Существенная ограниченность видения автора «Ностромо» оказывается такой же частью произведения, как его персонажи и фабула. Роман Конрада воплощает то же самое патерналистское высокомерие империализма, которое он высмеивает в образах Гулда и Холройда. Конрад как бы говорит нам: «Мы, жители Запада, будем решать, кто хороший туземец, а кто – плохой, поскольку все туземцы обладают правом на существование в силу нашего признания. Мы их создали, мы обучили их говорить и думать, а когда они восстают, то лишь подтверждают наше представление о них как о глупых детях, одураченных отдельными западными хозяевами». Именно такие эмоции американцы испытывали в отношении своих южных соседей: они так долго желали независимости, что это уже та независимость, которую мы одобряем. Все остальное неприемлемо, хуже того – немыслимо.

Следовательно, нет никакого парадокса в том, что Конрад антиимпериалист и прогрессивен, когда дело касается бесстрашного и пессимистичного отображения самовосхваляющей, саморазлагающей коррупции заморских владений, и глубоко реакционен, когда дело касается допущения, что Африка или Южная Америка могут обладать своей независимой историей или культурой, которую империалисты жестоко разрушили, но которой они в итоге проиграют. Чтобы не прийти к покровительственным оценкам Конрада как «продукта своей эпохи», лучше отметим, что позиции большинства западных политиков последних лет недалеко ушли от его взглядов. Власти Соединенных Штатов, пытающиеся реализовать свои устремления по всему миру, особенно на Ближнем Востоке, до сих пор неспособны постичь то, что уже Конрад распознал как бессмысленную тщетность, скрытую в империалистической филантропии, в том числе и желание «сделать весь мир безопасным для демократии». Конраду как минимум хватало смелости увидеть, что ни одну из таких схем не получилось успешно реализовать как по причине того, что стратеги оказываются в плену иллюзий всевластия и обманчивого самодовольства (как во Вьетнаме[52]), так и по причине самой природы, заставляющей их фальсифицировать данные.

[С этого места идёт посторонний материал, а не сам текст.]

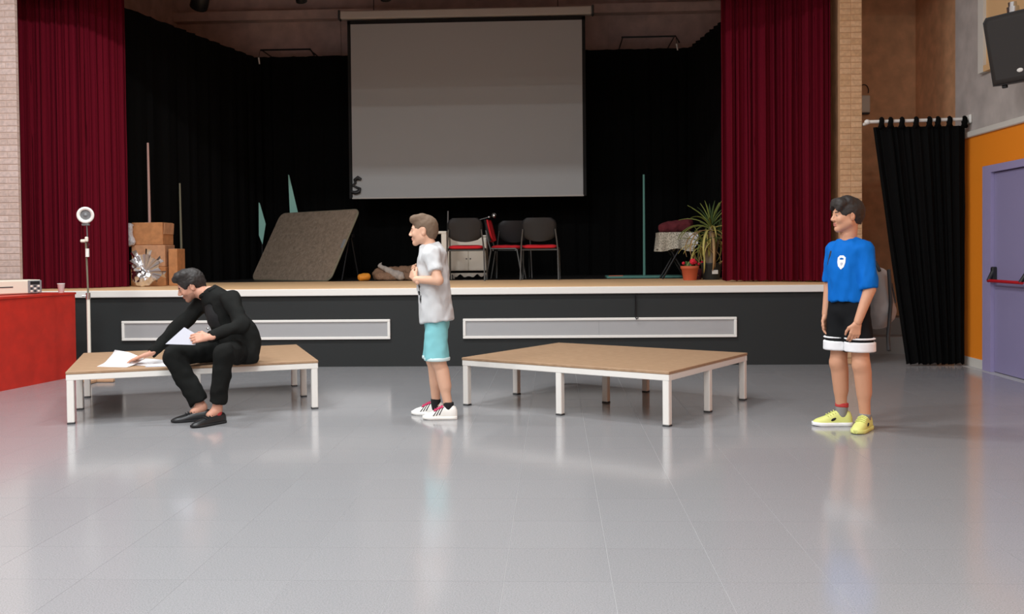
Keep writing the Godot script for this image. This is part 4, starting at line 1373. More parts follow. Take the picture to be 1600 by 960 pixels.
# ---- low platforms
func platforms() -> void:
	var L := 1.82
	var W := 1.45
	var p := thing("low_platform", "low wood topped platform with white square legs standing empty in mid floor", "platform", Vector3(0.41, 0, -7.76), deg_to_rad(-32.6), "low white legged platforms")
	part("tabletop", box_mesh(Vector3(L, 0.02, W), 0.003), M.platform_wood, p, Vector3(0, 0.375, 0))
	for s: float in [-1.0, 1.0]:
		part("apron_rail", box_mesh(Vector3(L - 0.004, 0.045, 0.03), 0.004), M.white_paint, p, Vector3(0, 0.342, s * (W / 2 - 0.018)))
		part("apron_rail", box_mesh(Vector3(0.03, 0.045, W - 0.07), 0.004), M.white_paint, p, Vector3(s * (L / 2 - 0.018), 0.342, 0))
	for i in 3:
		for k in 3:
			part("leg", box_mesh(Vector3(0.05, 0.354, 0.05), 0.005), M.white_paint, p, Vector3((i - 1) * (L / 2 - 0.03), 0.187, (k - 1) * (W / 2 - 0.03)))
			part("leg_foot", box_mesh(Vector3(0.052, 0.01, 0.052), 0.002), M.dark_grey, p, Vector3((i - 1) * (L / 2 - 0.03), 0.005, (k - 1) * (W / 2 - 0.03)))
	copy(p, "low wood topped platform with white square legs on which the man in black sits", Vector3(-2.98, 0, -7.82), deg_to_rad(21.8))
	# papers
	var papers := [[Vector3(-3.35, 0.3855, -7.1), -0.22, 0.085, "white paper sheet propped up behind, nearest the left end of the occupied platform"], [Vector3(-3.16, 0.3875, -7.17), -0.3, 0.02, "white paper sheet under the seated man's outstretched hand"], [Vector3(-2.95, 0.3885, -7.15), 0.1, 0.008, "white paper sheet against the seated man's knee"]]
	for q: Array in papers:
		var pb := B.new()
		var rs := []
		for i in 9:
			var v := i / 8.0
			var z := -0.21 * v
			var lift: float = float(q[2]) * v * v + 0.004 * absf(sin(i * 0.9))
			rs.append(PackedVector3Array([Vector3(-0.13, lift * 1.2 + 0.0012, z), Vector3(0.0, lift + 0.0014, z), Vector3(0.13, lift * 0.5 + 0.0012, z), Vector3(0.13, lift * 0.5, z), Vector3(0, lift, z), Vector3(-0.13, lift * 1.2, z)]))
		pb.rings(rs)
		var o := part("paper_sheet", pb.done(), M.paper, self, q[0])
		o.rotation.y = q[1]
		tag(o, q[3], "paper", "papers on the platform")
	var fo := thing("document_folder", "flat grey and white folder lying partly under the papers by the man's knee", "folder", Vector3(-2.98, 0.385, -7.2), 0.25)
	part("cover", box_mesh(Vector3(0.26, 0.003, 0.2), 0.001), M.paper_grey, fo, Vector3(0, 0.002, 0))

# ---- people
func col(r: int, g: int, b: int) -> Color:
	return Color8(r, g, b).srgb_to_linear()

func arc_hand(s: Soup, wrist: Vector3, fwd: Vector3, palm: Vector3, thumb_side: Vector3, size: float, curls: Array, spread: float, skin: Color, thumb_in := 0.5) -> void:
	var n := Net.new()
	n.cell = 0.0036
	fwd = fwd.normalized()
	palm = (palm - fwd * palm.dot(fwd)).normalized()
	var ts := fwd.cross(palm).normalized()
	if ts.dot(thumb_side) < 0: ts = -ts
	var k := size
	n.cone(wrist - fwd * 0.03 * k, wrist + fwd * 0.02 * k, 0.026 * k, 0.025 * k, 0.02, palm, 0.72)
	var lens := [0.07, 0.078, 0.072, 0.056]
	for i in 4:
		var off := (1.5 - i) * 0.0195 * k
		var base := wrist + fwd * 0.015 * k + ts * off * 0.55
		var kn := wrist + fwd * (0.092 - 0.006 * absf(i - 1.0)) * k + ts * off
		n.cone(base, kn, 0.0135 * k, 0.0115 * k, 0.012)
		var d := (fwd + ts * (1.5 - i) * spread).normalized()
		var an := 0.0
		var p := kn
		var c: float = curls[i]
		for j in 3:
			an += c * float([0.75, 1.0, 0.7][j])
			var dd := (d * cos(an) + palm * sin(an)).normalized()
			var q: Vector3 = p + dd * float(lens[i]) * k * float([0.46, 0.31, 0.25][j])
			n.cone(p, q, float([0.0098, 0.0088, 0.008][j]) * k, float([0.0088, 0.008, 0.0068][j]) * k, 0.004)
			p = q
	# thumb leaves the side of the palm near its base
	var t0 := wrist + fwd * 0.028 * k + ts * 0.02 * k
	var t1 := t0 + (fwd * 0.7 + ts * 0.75 + palm * 0.25 * thumb_in).normalized() * 0.04 * k
	var t2 := t1 + (fwd * 0.95 + ts * 0.25 + palm * 0.5 * thumb_in).normalized() * 0.032 * k
	var t3 := t2 + (fwd * 0.95 - ts * 0.1 * thumb_in + palm * 0.5 * thumb_in).normalized() * 0.026 * k
	n.cone(t0, t1, 0.016 * k, 0.012 * k, 0.012)
	n.cone(t1, t2, 0.011 * k, 0.0098 * k, 0.004)
	n.cone(t2, t3, 0.0098 * k, 0.0075 * k, 0.003)
	n.mesh_into(s, func(_p: Vector3) -> Color: return skin)

# head: xf takes head space (y up, z to the face, origin between the eyes' height and the ears, adult metres) to the body's space
func head_net(s: Soup, xf: Transform3D, neck0: Vector3, neck_r: float, skin: Color, lip: Color, brow: Color, child := 0.0, stubble := false) -> void:
	var n := Net.new()
	n.cell = 0.0042
	var sc := xf.basis.get_scale().x
	var rot := xf.basis.orthonormalized()
	var E := func(c: Vector3, r: Vector3, k: float, cut: bool) -> void: n.ell(xf * c, r * sc, k * sc, rot, cut)
	var K := func(a: Vector3, b: Vector3, ra: float, rb: float, k: float) -> void: n.cone(xf * a, xf * b, ra * sc, rb * sc, k * sc)
	E.call(Vector3(0, 0.028, -0.018), Vector3(0.073, 0.084, 0.094), 0.02, false)
	E.call(Vector3(0, -0.022, 0.028), Vector3(0.061 + 0.004 * child, 0.074, 0.058), 0.03, false)
	for g: float in [-1.0, 1.0]:
		K.call(Vector3(g * 0.05, -0.055, -0.002), Vector3(g * 0.012, -0.094, 0.058), 0.022, 0.017, 0.03)
		E.call(Vector3(g * 0.036, -0.03, 0.062), Vector3(0.022, 0.02, 0.018), 0.02, false)
	E.call(Vector3(0, -0.097, 0.066), Vector3(0.02, 0.016, 0.016), 0.015, false)
	K.call(Vector3(-0.034, 0.016, 0.070), Vector3(0.034, 0.016, 0.070), 0.013, 0.013, 0.016)
	for g: float in [-1.0, 1.0]:
		E.call(Vector3(g * 0.032, -0.002, 0.094), Vector3(0.017, 0.010, 0.016), 0.012, true)
	K.call(Vector3(0, 0.006, 0.082), Vector3(0, -0.028, 0.104 - 0.004 * child), 0.008, 0.011, 0.010)
	for g: float in [-1.0, 1.0]:
		E.call(Vector3(g * 0.011, -0.034, 0.093), Vector3(0.009, 0.008, 0.011), 0.006, false)
		E.call(Vector3(g * 0.031, -0.002, 0.071), Vector3(0.0135, 0.0125, 0.0125), 0.002, false)
	E.call(Vector3(0, -0.058, 0.082), Vector3(0.024, 0.0065, 0.0105), 0.005, false)
	E.call(Vector3(0, -0.070, 0.080), Vector3(0.021, 0.007, 0.0105), 0.005, false)
	E.call(Vector3(0, -0.0635, 0.094), Vector3(0.02, 0.0022, 0.006), 0.003, true)
	for g: float in [-1.0, 1.0]:
		var eb := rot * Basis(Vector3.UP, g * 0.35) * Basis(Vector3.RIGHT, -0.15)
		n.ell(xf * Vector3(g * 0.078, -0.01, -0.014), Vector3(0.008, 0.033, 0.02) * sc, 0.008 * sc, eb)
		n.ell(xf * Vector3(g * 0.088, -0.006, -0.008), Vector3(0.006, 0.018, 0.009) * sc, 0.004 * sc, eb, true)
	n.cone(xf * Vector3(0, -0.06, -0.028), neck0, neck_r, neck_r * 1.12, 0.03)
	var inv := xf.affine_inverse()
	n.mesh_into(s, func(p: Vector3) -> Color:
		var q := inv * p
		if q.z > 0.062:
			for g: float in [-1.0, 1.0]:
				var ex := q.x - g * 0.031
				if absf(ex) < 0.012 and absf(q.y + 0.002) < 0.0048:
					return col(48, 36, 30) if absf(ex) < 0.0068 else col(168, 146, 132)
				if absf(q.x - g * 0.031) < 0.017 and absf(q.y - 0.0215 + 0.004 * absf(ex) / 0.02) < 0.0045: return brow
			if absf(q.x) < 0.018 and q.y < -0.053 and q.y > -0.076 and q.z > 0.074: return lip
		if stubble and q.y < -0.048 and q.z > 0.0: return skin.lerp(brow, 0.3)
		return skin)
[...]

Все это имеет смысл держать в уме, если читать «Ностромо» с вниманием к его могучей силе и врожденным ограничениям. Новое, независимое государство Сулако[53], появляющееся в конце романа, это всего лишь маленькая, строго контролируемая и нетолерантная версия более обширного государства, наследником которого оно стало и которое оно должно заменить по богатству и значимости. Конрад позволяет читателю увидеть империализм как систему. Жизнь в царстве подчиненного опыта несет на себе отпечаток фантазий и безумств господствующей страны. Но справедливо и обратное – опыт господствующего общества становится зависим от туземцев и их территорий, воспринимаемых в качестве точки приложения la mission civilisatrice[54].

При любом прочтении «Ностромо» предлагает беспощадный взгляд, и он почти в буквальном смысле породил столь же строгий взгляд на западные империалистические иллюзии в таких противоположных по своей повестке романах, как «Тихий американец»[55] Грэма Грина и «Излучина реки»[56] Вирджила Найпола. Сегодня, после Вьетнама, Ирака, Филиппин, Алжира, Кубы, Никарагуа, Ирана[57], мало кто из читателей будет спорить, что именно яростное рвение таких людей, как гриновский Пайл или отец Гюисманс из «Излучины реки», по мнению которых туземца можно приучить к «нашей» цивилизации, обернулось убийствами, диверсиями и бесконечной нестабильностью «примитивных» сообществ. Близкий ужас пропитывает такие фильмы, как «Сальвадор» Оливера Стоуна[58], «Апокалипсис сегодня» Копполы и «Пропавший без вести» Константина Коста-Гавраса[59], где не слишком щепетильные оперативники ЦРУ и помешанные на власти чиновники манипулируют как местными жителями, так и благонамеренными американцами.